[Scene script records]
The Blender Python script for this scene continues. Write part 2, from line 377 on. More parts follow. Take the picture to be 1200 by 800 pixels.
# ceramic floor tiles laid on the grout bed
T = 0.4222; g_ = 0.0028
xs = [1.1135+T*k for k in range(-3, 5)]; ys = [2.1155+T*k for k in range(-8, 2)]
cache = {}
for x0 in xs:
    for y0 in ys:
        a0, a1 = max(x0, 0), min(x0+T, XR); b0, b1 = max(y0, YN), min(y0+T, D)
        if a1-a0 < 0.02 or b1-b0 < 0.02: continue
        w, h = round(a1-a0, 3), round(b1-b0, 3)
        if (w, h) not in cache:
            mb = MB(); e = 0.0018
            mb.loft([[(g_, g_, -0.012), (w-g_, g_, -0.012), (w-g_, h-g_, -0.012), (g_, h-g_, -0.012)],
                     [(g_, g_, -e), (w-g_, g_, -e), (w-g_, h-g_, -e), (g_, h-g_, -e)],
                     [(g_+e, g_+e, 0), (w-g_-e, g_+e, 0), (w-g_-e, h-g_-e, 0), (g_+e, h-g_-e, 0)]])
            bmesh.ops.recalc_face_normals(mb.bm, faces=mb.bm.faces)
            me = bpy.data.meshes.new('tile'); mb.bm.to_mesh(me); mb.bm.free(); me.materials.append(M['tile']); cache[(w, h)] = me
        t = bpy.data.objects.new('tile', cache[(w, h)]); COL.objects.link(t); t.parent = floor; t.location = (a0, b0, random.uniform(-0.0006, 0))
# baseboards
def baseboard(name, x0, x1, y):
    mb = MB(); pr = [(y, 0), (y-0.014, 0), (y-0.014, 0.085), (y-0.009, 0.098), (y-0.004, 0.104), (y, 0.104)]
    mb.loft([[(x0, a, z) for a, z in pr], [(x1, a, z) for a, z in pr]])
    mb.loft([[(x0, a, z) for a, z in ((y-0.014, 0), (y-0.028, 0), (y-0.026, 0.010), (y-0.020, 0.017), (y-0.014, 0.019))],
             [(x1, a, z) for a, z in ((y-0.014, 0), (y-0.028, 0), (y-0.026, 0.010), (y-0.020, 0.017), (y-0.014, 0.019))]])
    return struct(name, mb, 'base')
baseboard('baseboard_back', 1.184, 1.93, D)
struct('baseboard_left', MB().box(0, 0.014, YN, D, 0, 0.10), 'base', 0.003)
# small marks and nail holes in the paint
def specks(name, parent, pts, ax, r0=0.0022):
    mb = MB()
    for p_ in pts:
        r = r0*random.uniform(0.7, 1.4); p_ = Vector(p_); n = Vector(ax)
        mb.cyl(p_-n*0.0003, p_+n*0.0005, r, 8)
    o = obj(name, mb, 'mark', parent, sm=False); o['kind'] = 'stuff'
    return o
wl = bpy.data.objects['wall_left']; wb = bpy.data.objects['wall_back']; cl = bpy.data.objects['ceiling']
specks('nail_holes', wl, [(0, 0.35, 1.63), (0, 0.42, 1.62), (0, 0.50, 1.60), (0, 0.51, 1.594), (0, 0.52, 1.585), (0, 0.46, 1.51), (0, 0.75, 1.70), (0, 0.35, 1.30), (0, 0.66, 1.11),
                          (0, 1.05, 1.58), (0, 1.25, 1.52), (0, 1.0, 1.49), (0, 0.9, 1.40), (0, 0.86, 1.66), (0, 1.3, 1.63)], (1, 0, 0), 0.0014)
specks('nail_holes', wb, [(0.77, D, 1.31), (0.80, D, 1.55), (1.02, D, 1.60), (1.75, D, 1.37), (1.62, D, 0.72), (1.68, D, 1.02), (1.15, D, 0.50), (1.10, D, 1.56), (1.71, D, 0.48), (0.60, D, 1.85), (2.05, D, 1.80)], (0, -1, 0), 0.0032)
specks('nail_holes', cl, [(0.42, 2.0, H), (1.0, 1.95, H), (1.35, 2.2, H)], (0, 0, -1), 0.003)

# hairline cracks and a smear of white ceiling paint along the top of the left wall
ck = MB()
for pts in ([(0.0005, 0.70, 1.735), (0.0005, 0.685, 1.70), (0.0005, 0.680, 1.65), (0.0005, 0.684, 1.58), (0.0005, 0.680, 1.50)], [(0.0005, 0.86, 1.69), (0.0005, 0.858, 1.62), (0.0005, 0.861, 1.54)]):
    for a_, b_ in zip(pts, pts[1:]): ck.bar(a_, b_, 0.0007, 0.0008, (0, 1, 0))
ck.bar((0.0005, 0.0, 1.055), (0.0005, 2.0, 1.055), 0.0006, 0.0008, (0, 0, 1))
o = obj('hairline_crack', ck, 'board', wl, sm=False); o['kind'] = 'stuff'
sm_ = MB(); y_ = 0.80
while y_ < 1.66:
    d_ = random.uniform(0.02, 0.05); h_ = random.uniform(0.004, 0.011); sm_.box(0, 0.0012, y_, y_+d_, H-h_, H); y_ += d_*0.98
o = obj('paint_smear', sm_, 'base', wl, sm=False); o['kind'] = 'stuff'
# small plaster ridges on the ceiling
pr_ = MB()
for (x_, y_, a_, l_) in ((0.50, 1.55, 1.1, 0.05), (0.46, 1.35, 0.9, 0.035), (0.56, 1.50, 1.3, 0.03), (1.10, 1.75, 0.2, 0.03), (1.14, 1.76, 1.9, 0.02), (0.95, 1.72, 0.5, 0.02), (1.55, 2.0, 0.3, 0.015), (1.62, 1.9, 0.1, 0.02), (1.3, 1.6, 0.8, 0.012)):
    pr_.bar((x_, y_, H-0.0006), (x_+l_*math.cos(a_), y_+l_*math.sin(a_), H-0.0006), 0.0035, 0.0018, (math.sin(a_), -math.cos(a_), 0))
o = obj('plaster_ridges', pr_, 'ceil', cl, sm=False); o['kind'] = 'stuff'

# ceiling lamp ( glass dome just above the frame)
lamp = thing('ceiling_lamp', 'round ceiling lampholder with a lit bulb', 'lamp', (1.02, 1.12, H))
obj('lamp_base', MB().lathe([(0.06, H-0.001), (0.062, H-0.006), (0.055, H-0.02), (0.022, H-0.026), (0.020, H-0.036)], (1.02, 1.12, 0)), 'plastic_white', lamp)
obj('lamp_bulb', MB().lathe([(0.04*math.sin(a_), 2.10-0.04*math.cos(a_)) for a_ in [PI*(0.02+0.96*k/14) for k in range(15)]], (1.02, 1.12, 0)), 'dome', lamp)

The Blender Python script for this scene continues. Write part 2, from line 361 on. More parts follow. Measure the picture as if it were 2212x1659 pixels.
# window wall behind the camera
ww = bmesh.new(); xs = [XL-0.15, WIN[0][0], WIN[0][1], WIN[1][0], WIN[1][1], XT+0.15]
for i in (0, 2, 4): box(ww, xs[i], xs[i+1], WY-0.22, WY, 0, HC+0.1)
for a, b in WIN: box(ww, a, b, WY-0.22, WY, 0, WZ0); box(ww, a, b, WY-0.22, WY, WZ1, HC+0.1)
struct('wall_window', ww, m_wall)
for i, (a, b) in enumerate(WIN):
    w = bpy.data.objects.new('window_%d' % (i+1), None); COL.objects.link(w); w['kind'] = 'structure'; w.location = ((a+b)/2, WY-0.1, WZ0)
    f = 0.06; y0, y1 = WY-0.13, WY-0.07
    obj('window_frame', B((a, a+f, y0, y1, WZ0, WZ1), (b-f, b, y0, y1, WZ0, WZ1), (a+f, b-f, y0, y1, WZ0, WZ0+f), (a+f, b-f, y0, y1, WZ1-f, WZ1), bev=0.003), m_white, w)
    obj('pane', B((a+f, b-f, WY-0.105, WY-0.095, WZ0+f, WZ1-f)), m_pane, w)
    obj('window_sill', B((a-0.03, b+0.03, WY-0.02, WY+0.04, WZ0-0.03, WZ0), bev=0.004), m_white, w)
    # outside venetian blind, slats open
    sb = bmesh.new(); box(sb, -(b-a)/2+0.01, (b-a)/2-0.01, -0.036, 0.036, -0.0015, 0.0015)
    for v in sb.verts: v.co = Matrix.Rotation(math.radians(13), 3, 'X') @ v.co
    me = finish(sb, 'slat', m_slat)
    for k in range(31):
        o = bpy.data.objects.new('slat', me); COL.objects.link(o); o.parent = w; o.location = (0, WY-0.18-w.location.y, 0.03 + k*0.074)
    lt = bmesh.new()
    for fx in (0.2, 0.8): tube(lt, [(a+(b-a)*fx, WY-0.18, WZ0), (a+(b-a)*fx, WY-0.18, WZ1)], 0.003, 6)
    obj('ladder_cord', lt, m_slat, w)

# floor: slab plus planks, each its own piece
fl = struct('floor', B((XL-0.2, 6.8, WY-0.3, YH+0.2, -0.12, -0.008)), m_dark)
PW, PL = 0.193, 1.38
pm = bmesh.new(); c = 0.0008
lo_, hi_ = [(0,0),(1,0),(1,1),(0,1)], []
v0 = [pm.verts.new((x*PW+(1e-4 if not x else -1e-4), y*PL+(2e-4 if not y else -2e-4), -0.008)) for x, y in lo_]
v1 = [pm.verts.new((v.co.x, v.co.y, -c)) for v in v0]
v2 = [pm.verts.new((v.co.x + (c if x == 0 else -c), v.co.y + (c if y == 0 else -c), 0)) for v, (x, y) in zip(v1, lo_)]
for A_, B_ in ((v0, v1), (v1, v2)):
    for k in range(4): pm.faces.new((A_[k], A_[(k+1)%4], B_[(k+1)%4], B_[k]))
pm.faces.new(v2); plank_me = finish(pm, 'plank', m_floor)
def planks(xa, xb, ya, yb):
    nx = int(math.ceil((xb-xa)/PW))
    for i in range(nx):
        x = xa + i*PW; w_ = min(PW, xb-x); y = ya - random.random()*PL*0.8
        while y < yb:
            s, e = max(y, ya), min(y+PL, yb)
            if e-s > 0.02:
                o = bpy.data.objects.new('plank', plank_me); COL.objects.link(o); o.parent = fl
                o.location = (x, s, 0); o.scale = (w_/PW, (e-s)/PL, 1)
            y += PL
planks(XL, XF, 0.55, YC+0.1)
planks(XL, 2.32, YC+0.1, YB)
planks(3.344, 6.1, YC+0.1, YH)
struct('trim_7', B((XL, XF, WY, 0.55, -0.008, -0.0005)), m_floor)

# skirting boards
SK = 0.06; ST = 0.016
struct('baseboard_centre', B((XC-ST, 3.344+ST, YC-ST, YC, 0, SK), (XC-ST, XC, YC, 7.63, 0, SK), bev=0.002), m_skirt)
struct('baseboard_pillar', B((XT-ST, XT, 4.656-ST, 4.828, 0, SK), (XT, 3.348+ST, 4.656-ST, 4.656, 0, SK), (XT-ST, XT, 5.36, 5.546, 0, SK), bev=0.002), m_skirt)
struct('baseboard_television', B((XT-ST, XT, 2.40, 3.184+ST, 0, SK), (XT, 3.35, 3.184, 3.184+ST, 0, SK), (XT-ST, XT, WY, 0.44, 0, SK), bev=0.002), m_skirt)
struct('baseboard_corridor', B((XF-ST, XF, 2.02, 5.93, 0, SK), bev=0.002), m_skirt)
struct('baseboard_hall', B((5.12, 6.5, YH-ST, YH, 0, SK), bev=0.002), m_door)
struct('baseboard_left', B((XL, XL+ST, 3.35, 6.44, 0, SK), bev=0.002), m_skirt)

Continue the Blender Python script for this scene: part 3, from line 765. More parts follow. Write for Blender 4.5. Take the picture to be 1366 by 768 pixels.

▸ PROBLEM
What do the lines above say from the one containing "were 2212x1659 pixels." down to the one containing "obj('ladder_cord', lt, m_slat, w)"? Return them exactly, both end lines included, and only them.

▸ COMPLETE RESPONSE
The Blender Python script for this scene continues. Write part 2, from line 361 on. More parts follow. Measure the picture as if it were 2212x1659 pixels.
# window wall behind the camera
ww = bmesh.new(); xs = [XL-0.15, WIN[0][0], WIN[0][1], WIN[1][0], WIN[1][1], XT+0.15]
for i in (0, 2, 4): box(ww, xs[i], xs[i+1], WY-0.22, WY, 0, HC+0.1)
for a, b in WIN: box(ww, a, b, WY-0.22, WY, 0, WZ0); box(ww, a, b, WY-0.22, WY, WZ1, HC+0.1)
struct('wall_window', ww, m_wall)
for i, (a, b) in enumerate(WIN):
    w = bpy.data.objects.new('window_%d' % (i+1), None); COL.objects.link(w); w['kind'] = 'structure'; w.location = ((a+b)/2, WY-0.1, WZ0)
    f = 0.06; y0, y1 = WY-0.13, WY-0.07
    obj('window_frame', B((a, a+f, y0, y1, WZ0, WZ1), (b-f, b, y0, y1, WZ0, WZ1), (a+f, b-f, y0, y1, WZ0, WZ0+f), (a+f, b-f, y0, y1, WZ1-f, WZ1), bev=0.003), m_white, w)
    obj('pane', B((a+f, b-f, WY-0.105, WY-0.095, WZ0+f, WZ1-f)), m_pane, w)
    obj('window_sill', B((a-0.03, b+0.03, WY-0.02, WY+0.04, WZ0-0.03, WZ0), bev=0.004), m_white, w)
    # outside venetian blind, slats open
    sb = bmesh.new(); box(sb, -(b-a)/2+0.01, (b-a)/2-0.01, -0.036, 0.036, -0.0015, 0.0015)
    for v in sb.verts: v.co = Matrix.Rotation(math.radians(13), 3, 'X') @ v.co
    me = finish(sb, 'slat', m_slat)
    for k in range(31):
        o = bpy.data.objects.new('slat', me); COL.objects.link(o); o.parent = w; o.location = (0, WY-0.18-w.location.y, 0.03 + k*0.074)
    lt = bmesh.new()
    for fx in (0.2, 0.8): tube(lt, [(a+(b-a)*fx, WY-0.18, WZ0), (a+(b-a)*fx, WY-0.18, WZ1)], 0.003, 6)
    obj('ladder_cord', lt, m_slat, w)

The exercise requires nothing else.